§ **GOAL**:
Quote the entries in full, character for character, without their images.

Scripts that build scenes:
==*==

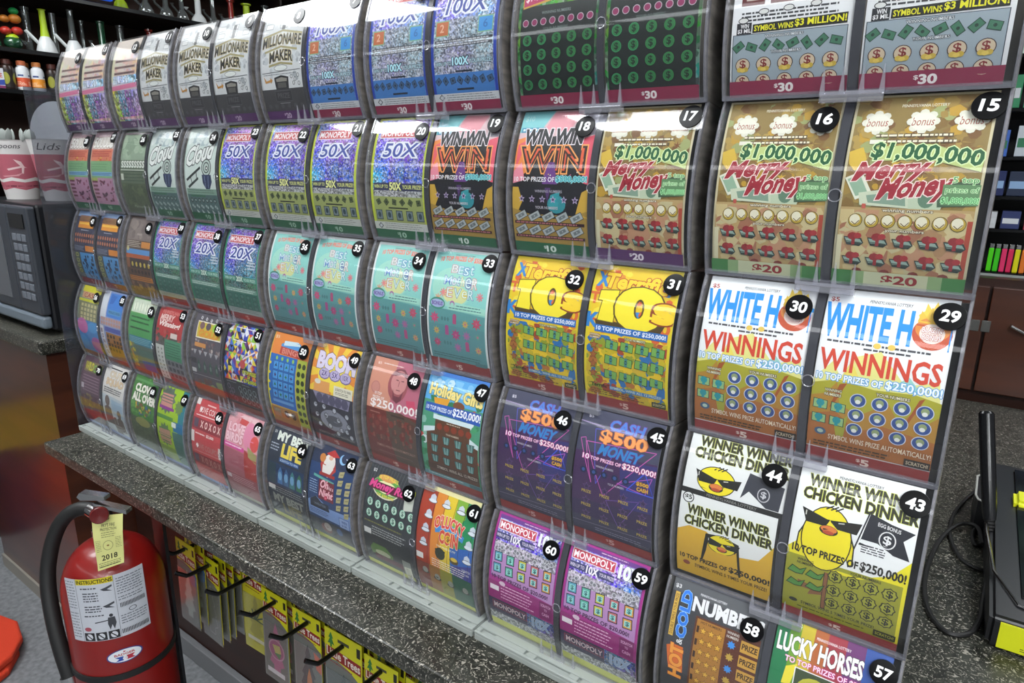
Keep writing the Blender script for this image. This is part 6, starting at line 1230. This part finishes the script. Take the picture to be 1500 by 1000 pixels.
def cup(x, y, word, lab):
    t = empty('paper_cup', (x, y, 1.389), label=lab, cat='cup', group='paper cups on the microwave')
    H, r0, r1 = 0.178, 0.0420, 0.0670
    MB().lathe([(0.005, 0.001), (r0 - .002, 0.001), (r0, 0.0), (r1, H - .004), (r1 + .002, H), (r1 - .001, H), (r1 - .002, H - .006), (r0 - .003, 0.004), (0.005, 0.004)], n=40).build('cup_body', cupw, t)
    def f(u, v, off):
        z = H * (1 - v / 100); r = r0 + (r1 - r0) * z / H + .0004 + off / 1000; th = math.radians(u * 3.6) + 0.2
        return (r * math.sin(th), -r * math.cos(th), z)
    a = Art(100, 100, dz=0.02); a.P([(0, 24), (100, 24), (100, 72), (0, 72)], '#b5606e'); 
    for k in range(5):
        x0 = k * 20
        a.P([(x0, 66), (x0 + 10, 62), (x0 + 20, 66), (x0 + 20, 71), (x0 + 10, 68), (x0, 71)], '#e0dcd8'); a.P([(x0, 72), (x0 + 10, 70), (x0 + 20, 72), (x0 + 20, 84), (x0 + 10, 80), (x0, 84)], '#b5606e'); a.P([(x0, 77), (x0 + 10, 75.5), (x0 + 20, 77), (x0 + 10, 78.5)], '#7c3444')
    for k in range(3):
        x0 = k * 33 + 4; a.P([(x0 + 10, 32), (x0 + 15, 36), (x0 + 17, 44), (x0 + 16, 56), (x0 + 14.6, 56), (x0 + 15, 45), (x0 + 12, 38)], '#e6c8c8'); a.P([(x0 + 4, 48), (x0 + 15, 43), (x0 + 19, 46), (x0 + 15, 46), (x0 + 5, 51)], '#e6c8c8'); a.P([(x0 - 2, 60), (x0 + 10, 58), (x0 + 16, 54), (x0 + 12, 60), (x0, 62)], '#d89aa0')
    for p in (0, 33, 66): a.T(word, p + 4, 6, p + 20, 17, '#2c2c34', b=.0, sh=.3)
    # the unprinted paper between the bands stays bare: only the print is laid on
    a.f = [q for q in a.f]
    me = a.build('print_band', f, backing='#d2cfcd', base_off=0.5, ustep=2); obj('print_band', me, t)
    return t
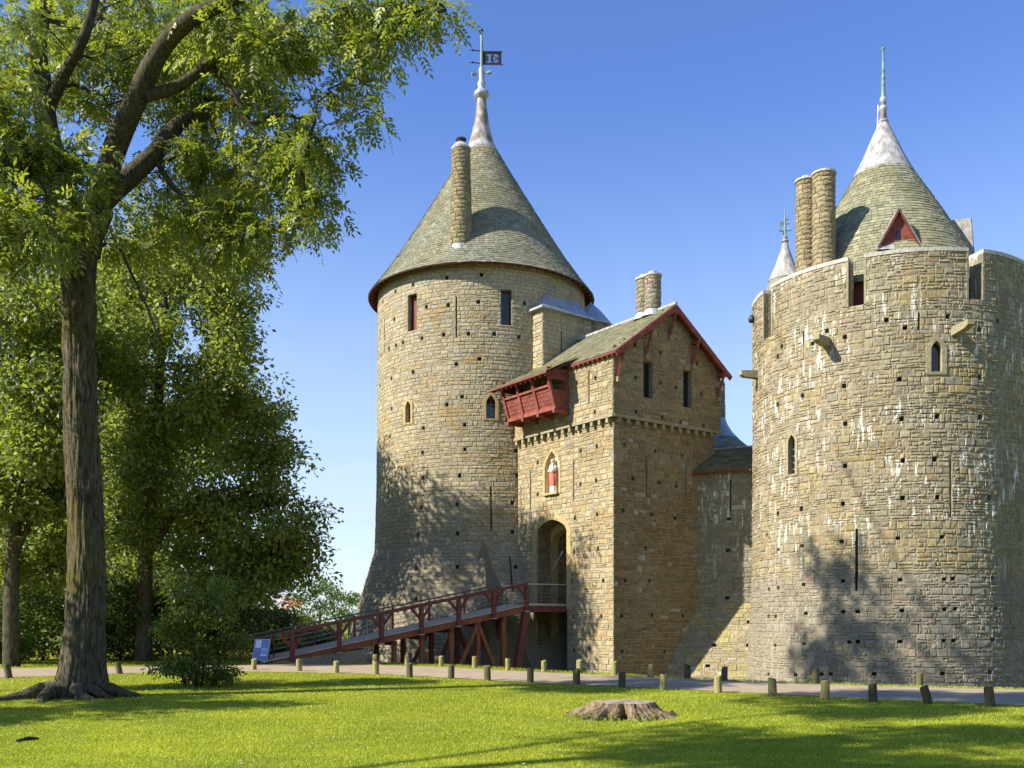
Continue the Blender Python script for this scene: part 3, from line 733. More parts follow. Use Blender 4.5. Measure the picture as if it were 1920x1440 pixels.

==*==

§ **SOLUTION TO THIS TASK**:
Keep writing the Blender script for this image. This is part 6, starting at line 1230. This part finishes the script. Take the picture to be 1500 by 1000 pixels.
def cup(x, y, word, lab):
    t = empty('paper_cup', (x, y, 1.389), label=lab, cat='cup', group='paper cups on the microwave')
    H, r0, r1 = 0.178, 0.0420, 0.0670
    MB().lathe([(0.005, 0.001), (r0 - .002, 0.001), (r0, 0.0), (r1, H - .004), (r1 + .002, H), (r1 - .001, H), (r1 - .002, H - .006), (r0 - .003, 0.004), (0.005, 0.004)], n=40).build('cup_body', cupw, t)
    def f(u, v, off):
        z = H * (1 - v / 100); r = r0 + (r1 - r0) * z / H + .0004 + off / 1000; th = math.radians(u * 3.6) + 0.2
        return (r * math.sin(th), -r * math.cos(th), z)
    a = Art(100, 100, dz=0.02); a.P([(0, 24), (100, 24), (100, 72), (0, 72)], '#b5606e'); 
    for k in range(5):
        x0 = k * 20
        a.P([(x0, 66), (x0 + 10, 62), (x0 + 20, 66), (x0 + 20, 71), (x0 + 10, 68), (x0, 71)], '#e0dcd8'); a.P([(x0, 72), (x0 + 10, 70), (x0 + 20, 72), (x0 + 20, 84), (x0 + 10, 80), (x0, 84)], '#b5606e'); a.P([(x0, 77), (x0 + 10, 75.5), (x0 + 20, 77), (x0 + 10, 78.5)], '#7c3444')
    for k in range(3):
        x0 = k * 33 + 4; a.P([(x0 + 10, 32), (x0 + 15, 36), (x0 + 17, 44), (x0 + 16, 56), (x0 + 14.6, 56), (x0 + 15, 45), (x0 + 12, 38)], '#e6c8c8'); a.P([(x0 + 4, 48), (x0 + 15, 43), (x0 + 19, 46), (x0 + 15, 46), (x0 + 5, 51)], '#e6c8c8'); a.P([(x0 - 2, 60), (x0 + 10, 58), (x0 + 16, 54), (x0 + 12, 60), (x0, 62)], '#d89aa0')
    for p in (0, 33, 66): a.T(word, p + 4, 6, p + 20, 17, '#2c2c34', b=.0, sh=.3)
    # the unprinted paper between the bands stays bare: only the print is laid on
    a.f = [q for q in a.f]
    me = a.build('print_band', f, backing='#d2cfcd', base_off=0.5, ustep=2); obj('print_band', me, t)
    return t
Continue the Blender Python script for this scene: part 3, from line 733. More parts follow. Use Blender 4.5. Measure the picture as if it were 1920x1440 pixels.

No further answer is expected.